Więc zakładam, że nie bierzesz na nie kredytu i taki samochód nie kosztuje 30k :)
  • Odpowiedz
@Tortcebulowy: Nie ma sensu. Bardziej w stylu że gościa na auto nie stać, ale chce się pokazać.
Jak miałem 8k na auto, to bralem takie za 4.5k i to mniej popularne w świece sebiksów, a resztę miałem na ewentualne naprawy i było git, no ale nie miałem pretizowego dupowozu xD
  • Odpowiedz
@Tortcebulowy: ja teraz będę brał używkę na raty bo nie widzę najmniejszego sensu płacić całości z góry.
10k wpłacam z góry, 10k będzie z mojego stereo auta i 10k w ratach (+ około 6% odsetek).
Mam groszową ratę przez rok może dwa i nie czuje kupna auta za 30 tys CHF.
  • Odpowiedz
@Tortcebulowy: Po części też z tego samego powodu co leasing. Masz kapitał na inne inwestycje i zyskiem z nich pokrywasz ratę kredytu. Na koniec masz i furę i kasę. Dam ci przykład: masz 100k, bierzesz furę za 100k na kredyt i za 80k kupujesz np. BTC. Po roku możesz się podwoić(jak dobrze kupiłeś) i masz z tego 160k gotówki, spłacasz sobie samochód. Zostaje ci fura i powiedzmy 50k. (już tam pomijam
  • Odpowiedz
@Tortcebulowy: ja mam auto w raty, zapłaciłem 30k depozytu, swoje stare auto i resztę wziąłem w raty 6% bo nie chciałem pozbywać się aż tyle gotówki. Kredyt mam zabezpieczony swoimi pieniędzmi a przez 2 lata płacę jakąś minimalną ratę i za 2 lata zmienię znów samochód.
  • Odpowiedz
@Przemek755 z 1 się nie zgodzę, nie zawsze 20 letnie auto znaczy typowy gruz bo do tych 15k obecnie idzie kupić spokojnie 15-20 letnie auto które posłuży kilka lat bez konieczności łatania i naprawiania co chwilę.
@Tortcebulowy kupowanie auta na które cię nie stać to XD, sam niedawno kupiłem 20 letnie auto, ale miałem takie a nie inny budzet. Miałem do wyboru: coś sprawnego i zdrowego, ale starsze i może bez szału
  • Odpowiedz
1300 zł za 11 letnie auto, w między czasie musiał wywalić 15 tysięcy na kapitalny remont silnika na co, z tego co wiem, też się zadłużył.

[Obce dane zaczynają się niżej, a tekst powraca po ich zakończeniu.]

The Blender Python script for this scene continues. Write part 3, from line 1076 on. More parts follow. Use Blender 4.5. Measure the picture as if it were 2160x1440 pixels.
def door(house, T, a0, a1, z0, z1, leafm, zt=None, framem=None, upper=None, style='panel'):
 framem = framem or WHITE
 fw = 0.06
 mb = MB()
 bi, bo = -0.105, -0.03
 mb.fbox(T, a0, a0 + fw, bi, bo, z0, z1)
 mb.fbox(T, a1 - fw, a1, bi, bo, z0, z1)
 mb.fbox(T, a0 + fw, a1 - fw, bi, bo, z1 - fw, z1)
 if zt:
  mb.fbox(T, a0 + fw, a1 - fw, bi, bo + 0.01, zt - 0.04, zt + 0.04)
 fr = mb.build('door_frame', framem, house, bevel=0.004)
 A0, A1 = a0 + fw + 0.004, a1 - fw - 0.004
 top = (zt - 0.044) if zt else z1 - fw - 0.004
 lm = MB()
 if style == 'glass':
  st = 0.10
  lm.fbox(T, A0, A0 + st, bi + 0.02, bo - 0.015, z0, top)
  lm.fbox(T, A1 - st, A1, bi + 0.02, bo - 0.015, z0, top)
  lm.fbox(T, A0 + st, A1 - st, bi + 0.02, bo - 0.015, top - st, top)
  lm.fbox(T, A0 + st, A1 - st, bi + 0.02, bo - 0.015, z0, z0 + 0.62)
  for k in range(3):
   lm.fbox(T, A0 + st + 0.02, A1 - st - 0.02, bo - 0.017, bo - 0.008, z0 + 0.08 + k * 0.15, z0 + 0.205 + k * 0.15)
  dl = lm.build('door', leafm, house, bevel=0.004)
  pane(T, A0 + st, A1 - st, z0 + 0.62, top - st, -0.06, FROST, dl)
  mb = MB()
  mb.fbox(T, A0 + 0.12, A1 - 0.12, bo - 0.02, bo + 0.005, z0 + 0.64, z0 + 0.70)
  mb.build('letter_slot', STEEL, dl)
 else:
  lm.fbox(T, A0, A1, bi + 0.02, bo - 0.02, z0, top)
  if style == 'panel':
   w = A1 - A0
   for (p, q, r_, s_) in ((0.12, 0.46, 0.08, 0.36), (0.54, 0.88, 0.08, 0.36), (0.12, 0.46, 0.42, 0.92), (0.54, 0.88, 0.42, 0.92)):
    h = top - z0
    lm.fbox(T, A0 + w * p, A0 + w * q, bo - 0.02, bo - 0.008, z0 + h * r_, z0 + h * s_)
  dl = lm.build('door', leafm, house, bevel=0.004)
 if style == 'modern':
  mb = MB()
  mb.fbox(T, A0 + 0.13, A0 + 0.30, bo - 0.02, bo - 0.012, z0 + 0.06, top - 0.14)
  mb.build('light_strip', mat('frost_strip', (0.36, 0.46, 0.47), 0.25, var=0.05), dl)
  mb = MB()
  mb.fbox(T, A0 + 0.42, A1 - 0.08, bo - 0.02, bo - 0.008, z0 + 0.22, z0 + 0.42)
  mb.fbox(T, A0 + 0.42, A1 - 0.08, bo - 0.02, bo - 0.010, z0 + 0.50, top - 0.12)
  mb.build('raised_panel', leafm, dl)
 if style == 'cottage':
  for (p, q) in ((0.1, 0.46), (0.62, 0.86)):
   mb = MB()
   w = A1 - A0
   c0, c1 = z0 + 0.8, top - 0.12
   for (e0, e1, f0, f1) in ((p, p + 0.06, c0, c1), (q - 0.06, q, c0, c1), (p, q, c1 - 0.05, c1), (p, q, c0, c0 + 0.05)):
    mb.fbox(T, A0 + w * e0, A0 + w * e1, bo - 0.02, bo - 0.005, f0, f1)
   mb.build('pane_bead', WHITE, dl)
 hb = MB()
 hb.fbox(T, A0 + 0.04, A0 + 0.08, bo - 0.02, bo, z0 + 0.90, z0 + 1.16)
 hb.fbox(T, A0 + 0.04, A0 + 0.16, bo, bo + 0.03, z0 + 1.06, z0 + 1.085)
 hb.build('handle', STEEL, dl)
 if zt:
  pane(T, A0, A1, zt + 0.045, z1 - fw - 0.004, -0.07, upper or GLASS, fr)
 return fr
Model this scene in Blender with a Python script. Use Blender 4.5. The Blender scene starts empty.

@Tortcebulowy: Bo zaryzykował i trafił mu się szrot.
A na kredyt bo może nie miał całości za gotówkę?
Faktycznie nienormalne kupować na kredyt stare auto - mało który leasing udzieli na auto starsze niż bodajże 8 lat.
  • Odpowiedz
Ktoś mi wytłumaczy sens i logikę brania kredytu na używane auto?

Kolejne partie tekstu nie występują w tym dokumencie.